9th February 2009, Vera Brozzoni

Berlin is the capital of Sense Of Guilt. We already know that. As you walk from Potsdamer Platz, where the Berlinale Palast is, towards the Reichstag and the Brandenburgen Tor, the ghosts of history are chasing you and continuously reminding you of what has been.

Berlin Film Festival
Dame Judi Dench in Rage

Will the conscience of Berlin and its inhabitants ever lift? This is not for us to tell, but surely the program of this year's Berlinale doesn't help, with so many films dealing with WWII along with the memory of other, less spectacular wars.
The Reader ( See Review )  reveals a complex story of responsibility, free will and guilt, and forces the viewers to ask themselves questions. In the Berlinale Special program, Adam Resurrected by Paul Schrader starring Jeff Goldblum tells the life of cabaret artist Adam Stein and his survival strategy in a concentration camp - and afterwards.

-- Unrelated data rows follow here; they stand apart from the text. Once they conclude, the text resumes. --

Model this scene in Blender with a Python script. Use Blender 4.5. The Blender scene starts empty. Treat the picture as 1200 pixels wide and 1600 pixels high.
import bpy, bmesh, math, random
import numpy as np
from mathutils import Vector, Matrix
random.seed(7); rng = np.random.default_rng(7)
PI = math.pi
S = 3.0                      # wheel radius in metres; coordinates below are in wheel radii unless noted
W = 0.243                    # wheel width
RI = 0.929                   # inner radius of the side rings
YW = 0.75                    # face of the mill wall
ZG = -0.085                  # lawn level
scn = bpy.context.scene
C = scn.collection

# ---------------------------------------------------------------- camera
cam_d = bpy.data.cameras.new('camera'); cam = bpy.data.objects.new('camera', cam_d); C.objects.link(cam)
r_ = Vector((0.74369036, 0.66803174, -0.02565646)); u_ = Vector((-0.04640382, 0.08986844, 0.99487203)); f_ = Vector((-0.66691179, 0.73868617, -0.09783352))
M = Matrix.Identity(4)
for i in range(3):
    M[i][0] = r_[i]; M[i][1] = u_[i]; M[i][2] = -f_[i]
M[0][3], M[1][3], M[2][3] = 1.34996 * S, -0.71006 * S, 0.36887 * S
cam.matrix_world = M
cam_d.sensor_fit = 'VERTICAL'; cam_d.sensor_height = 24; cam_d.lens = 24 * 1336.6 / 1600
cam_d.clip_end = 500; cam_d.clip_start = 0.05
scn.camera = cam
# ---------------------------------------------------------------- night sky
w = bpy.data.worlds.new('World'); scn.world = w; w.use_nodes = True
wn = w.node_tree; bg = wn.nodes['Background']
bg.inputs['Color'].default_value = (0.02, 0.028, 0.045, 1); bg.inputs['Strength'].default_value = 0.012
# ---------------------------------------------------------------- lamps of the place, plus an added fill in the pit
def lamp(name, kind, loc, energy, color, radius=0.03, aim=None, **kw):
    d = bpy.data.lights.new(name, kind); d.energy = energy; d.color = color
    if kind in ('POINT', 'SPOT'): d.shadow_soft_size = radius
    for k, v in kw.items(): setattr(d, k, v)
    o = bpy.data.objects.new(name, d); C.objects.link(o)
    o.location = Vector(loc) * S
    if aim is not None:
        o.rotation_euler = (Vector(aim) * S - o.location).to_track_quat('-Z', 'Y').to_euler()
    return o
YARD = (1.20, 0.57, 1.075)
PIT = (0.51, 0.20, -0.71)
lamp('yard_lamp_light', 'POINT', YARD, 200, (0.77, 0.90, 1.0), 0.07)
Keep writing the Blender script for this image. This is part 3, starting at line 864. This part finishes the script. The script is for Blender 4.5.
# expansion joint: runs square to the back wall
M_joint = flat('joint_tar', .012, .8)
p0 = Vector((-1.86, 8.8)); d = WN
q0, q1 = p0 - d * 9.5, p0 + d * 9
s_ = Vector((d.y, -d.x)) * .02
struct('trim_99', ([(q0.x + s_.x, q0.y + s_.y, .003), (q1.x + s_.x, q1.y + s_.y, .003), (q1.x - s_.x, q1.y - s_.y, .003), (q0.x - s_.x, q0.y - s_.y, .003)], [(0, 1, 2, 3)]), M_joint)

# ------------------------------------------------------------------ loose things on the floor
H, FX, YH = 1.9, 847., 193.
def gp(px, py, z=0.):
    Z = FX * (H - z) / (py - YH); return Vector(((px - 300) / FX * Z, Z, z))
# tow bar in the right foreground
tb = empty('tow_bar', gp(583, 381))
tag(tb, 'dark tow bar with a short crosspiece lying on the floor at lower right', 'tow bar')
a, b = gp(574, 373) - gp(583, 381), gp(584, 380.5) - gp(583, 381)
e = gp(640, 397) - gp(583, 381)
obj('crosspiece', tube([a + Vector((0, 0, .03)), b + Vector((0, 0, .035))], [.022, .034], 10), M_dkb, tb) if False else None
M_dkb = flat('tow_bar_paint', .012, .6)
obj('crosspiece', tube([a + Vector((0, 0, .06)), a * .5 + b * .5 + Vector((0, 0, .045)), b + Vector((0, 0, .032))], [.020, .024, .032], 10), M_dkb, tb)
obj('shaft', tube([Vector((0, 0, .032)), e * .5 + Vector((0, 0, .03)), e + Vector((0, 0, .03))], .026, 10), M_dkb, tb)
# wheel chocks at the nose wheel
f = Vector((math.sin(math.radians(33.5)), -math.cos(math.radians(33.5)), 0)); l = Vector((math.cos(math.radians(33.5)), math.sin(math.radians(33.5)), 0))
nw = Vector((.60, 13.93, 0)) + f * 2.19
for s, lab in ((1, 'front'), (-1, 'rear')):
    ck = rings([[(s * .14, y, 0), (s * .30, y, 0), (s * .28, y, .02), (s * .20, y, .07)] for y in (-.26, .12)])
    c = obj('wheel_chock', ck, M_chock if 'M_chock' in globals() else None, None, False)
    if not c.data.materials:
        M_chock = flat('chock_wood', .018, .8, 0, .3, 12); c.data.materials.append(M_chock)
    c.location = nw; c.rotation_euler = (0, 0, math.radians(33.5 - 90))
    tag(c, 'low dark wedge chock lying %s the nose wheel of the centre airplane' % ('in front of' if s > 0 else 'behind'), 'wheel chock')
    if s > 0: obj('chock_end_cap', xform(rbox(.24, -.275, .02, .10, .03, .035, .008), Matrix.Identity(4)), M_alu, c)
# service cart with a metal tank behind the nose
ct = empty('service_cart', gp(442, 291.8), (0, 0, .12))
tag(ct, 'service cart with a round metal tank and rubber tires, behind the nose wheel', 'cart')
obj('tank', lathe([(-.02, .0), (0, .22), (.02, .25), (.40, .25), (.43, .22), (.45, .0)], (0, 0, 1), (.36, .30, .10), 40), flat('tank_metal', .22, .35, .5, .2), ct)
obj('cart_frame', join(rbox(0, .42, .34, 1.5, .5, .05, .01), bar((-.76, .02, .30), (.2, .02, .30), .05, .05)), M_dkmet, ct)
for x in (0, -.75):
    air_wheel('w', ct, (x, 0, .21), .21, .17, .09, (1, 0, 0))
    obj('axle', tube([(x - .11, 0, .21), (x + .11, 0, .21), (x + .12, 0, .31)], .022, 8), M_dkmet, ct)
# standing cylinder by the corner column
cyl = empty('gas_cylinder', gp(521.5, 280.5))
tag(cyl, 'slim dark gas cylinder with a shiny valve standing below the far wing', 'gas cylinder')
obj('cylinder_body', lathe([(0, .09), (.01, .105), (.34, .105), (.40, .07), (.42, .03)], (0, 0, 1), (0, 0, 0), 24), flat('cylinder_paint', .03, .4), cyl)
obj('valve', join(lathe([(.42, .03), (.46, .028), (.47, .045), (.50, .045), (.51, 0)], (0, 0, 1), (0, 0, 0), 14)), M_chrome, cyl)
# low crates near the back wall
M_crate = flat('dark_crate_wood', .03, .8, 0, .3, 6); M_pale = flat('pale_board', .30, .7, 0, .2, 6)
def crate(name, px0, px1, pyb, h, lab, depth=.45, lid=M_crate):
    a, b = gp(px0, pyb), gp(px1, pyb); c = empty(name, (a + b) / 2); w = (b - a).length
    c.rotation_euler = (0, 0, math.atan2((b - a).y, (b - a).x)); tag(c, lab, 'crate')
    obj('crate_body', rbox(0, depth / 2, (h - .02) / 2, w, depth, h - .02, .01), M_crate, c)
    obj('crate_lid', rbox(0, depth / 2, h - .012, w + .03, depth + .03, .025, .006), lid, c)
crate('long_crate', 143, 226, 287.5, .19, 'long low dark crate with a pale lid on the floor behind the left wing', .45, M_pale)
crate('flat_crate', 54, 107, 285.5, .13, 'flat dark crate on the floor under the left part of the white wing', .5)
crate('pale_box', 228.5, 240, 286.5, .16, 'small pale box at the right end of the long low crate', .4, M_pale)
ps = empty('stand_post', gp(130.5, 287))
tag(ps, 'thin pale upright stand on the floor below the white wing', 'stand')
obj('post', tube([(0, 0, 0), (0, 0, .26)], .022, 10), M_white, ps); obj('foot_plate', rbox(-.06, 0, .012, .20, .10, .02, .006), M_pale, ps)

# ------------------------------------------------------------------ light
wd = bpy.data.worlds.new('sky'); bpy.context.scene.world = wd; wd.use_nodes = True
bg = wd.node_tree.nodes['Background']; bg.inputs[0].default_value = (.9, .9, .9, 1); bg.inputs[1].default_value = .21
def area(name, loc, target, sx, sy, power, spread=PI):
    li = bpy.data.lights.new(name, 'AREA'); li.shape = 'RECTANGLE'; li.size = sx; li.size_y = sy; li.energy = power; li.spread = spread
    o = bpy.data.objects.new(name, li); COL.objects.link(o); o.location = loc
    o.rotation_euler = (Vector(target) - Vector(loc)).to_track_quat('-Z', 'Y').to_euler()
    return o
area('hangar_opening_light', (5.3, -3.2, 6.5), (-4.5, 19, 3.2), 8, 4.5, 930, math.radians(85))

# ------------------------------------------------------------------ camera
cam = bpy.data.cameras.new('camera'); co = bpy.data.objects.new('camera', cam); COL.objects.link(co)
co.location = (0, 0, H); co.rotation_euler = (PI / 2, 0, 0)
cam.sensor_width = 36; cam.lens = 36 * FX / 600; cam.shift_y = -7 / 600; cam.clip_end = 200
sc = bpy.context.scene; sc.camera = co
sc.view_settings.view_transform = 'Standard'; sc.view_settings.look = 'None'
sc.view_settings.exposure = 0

As for the Official Competition, Hans Christian Schmid (of Requiem fame) makes a riveting and ethically charged comeback with Storm, about the ethnic rape in ex-Yugoslavia starring Kerry Fox as a brave prosecutor and Anamaria Marinca as a witness.
The Messenger by Oren Moverman shows Woody Harrelson as a Casualty Notification Officer back from Iraq.

In the Panorama, often the most daring section of the festival, Austrian Michael Glawogger presents Kill Daddy Goodnight, in which the protagonist gets to know about a former Lithuanian Nazi camp guard.

Conflicts and tension are also the main theme of the UK films - is it a sign the times? Has the collective fear of the credit crunch creeped into the world of cinema? Stephen Frears returns to melodrama with Cheri, starring Michelle Pfeiffer and Rupert Friend as a couple who cannot live their love story openly.
Rage is the latest experimental work by Sally Potter with Dame Judi Dench and Jude Law ( dressed as a woman ) Eddie Izzard and model Lily Cole.
Michael Winterbottom and Mat Whitecross storm the Panorama with The Shock Doctrine, taken from the Naomi Klein book of the same title and starring the writer herself.

British icon Quentin Crisp is celebrated by three films in the Panorama: An Englishman in NY by Richard Laxton, Resident Alien and The Naked Civil Servant.

In terms of film market, such a heavy and engaged program isn't likely to entice international buyers. Hopefully the Berlinale director Dieter Kosslick, whose fame was built on the commercial success of his selections, will manage to march his way out of this year's commercial caution. The decision to raise the price of the Press Accreditation by 50% has caused a public protest by German film critics. Now only the sheer quality of the films can guarantee a bright future for this festival.